The photo is a nexus point for so many different streams of thought and recall. The pennants were from the camping club of Great Britain and Northern Ireland - they mainly showed all the places mum and dad camped before we came along. The Morris Traveller was one of a succession of cars, all smelling of vinyl and dog (ours).

I remember car sickness, the way my bare legs would stick to the vinyl in the heat, the handles for the windows and those jumpers that mum knitted for us. I remember the feel of the deckchairs and how they'd topple over at the slightest provocation. I can still hear the sound of the aluminium pots and pans, and the way the table legs used to screw in.

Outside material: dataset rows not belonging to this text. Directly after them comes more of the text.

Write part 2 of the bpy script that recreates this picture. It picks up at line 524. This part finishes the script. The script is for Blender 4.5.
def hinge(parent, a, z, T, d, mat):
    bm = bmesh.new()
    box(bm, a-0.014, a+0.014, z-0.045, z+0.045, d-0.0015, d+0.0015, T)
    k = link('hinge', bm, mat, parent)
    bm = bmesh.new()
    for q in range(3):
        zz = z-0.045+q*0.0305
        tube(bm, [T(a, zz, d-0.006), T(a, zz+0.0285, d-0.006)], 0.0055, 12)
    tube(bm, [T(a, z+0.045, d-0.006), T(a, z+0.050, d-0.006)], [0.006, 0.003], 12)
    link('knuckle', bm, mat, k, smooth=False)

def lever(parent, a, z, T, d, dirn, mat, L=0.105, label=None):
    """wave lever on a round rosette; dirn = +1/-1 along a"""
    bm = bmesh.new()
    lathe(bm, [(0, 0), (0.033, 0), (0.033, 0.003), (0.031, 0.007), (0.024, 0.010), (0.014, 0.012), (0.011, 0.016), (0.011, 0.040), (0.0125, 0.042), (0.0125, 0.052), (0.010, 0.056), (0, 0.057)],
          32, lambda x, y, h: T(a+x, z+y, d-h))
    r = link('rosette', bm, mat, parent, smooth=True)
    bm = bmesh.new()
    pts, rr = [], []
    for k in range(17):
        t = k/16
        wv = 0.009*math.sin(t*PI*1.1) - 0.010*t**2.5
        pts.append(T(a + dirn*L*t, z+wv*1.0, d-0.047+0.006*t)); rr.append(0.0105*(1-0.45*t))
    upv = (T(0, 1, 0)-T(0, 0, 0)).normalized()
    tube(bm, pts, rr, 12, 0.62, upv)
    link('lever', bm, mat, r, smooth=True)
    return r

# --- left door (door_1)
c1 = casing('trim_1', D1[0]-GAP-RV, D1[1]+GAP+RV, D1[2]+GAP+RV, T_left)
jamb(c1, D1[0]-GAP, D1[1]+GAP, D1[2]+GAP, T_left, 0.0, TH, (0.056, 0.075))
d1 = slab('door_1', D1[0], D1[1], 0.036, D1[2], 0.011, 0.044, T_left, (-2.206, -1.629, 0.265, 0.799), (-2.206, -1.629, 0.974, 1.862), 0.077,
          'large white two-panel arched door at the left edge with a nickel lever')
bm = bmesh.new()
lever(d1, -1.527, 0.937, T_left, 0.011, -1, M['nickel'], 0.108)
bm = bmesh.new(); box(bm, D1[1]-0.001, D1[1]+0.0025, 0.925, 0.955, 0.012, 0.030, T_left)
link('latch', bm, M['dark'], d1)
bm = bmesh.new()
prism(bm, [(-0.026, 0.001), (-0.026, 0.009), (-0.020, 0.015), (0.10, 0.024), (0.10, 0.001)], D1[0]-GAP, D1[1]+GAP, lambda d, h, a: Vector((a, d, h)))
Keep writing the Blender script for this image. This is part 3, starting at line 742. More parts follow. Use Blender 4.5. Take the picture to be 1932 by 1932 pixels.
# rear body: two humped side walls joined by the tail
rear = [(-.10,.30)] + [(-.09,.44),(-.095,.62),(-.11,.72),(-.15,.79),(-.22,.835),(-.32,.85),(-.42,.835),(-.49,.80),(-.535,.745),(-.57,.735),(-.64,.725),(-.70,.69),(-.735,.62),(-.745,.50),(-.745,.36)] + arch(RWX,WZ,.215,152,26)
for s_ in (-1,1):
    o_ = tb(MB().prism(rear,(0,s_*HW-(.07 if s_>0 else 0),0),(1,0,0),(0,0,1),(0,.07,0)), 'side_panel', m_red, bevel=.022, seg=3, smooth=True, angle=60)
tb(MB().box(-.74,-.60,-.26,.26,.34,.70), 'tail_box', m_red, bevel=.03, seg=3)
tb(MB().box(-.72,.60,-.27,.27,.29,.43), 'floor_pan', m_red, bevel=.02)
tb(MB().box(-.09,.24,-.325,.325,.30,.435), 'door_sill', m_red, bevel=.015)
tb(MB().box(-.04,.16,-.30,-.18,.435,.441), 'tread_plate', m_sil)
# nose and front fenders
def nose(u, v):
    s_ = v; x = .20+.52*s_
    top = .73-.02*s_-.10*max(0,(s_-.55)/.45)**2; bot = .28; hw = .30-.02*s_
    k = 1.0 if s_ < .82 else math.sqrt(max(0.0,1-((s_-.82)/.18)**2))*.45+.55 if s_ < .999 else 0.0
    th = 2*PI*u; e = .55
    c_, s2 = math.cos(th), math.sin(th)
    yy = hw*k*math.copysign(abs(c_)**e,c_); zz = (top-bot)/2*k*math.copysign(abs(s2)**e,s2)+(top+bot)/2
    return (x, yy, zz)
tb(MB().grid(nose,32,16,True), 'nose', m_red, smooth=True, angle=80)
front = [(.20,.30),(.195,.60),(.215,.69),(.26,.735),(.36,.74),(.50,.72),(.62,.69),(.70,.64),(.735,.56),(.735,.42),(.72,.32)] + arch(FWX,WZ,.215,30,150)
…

And those trails that lead off into their future and my past. I remember years later, meeting Carl Nunn while climbing the oak tree on the site and the first words I said to him, "Oi, Tarzan, want any nougat (which we pronounced nugget back then)?" He came from Cambridge and had a collie dog and a penknife with a rabbit's foot at the end.

I remember being 11 when Tess died and not knowing how to cope with the grief. And then at 13, we went camping in Somerset and it felt like the end of a chapter of my life.

So many points of reference from one photograph, all of them bathed in emotion and significance. And that's what I'm aiming for now in Scars & Stripes.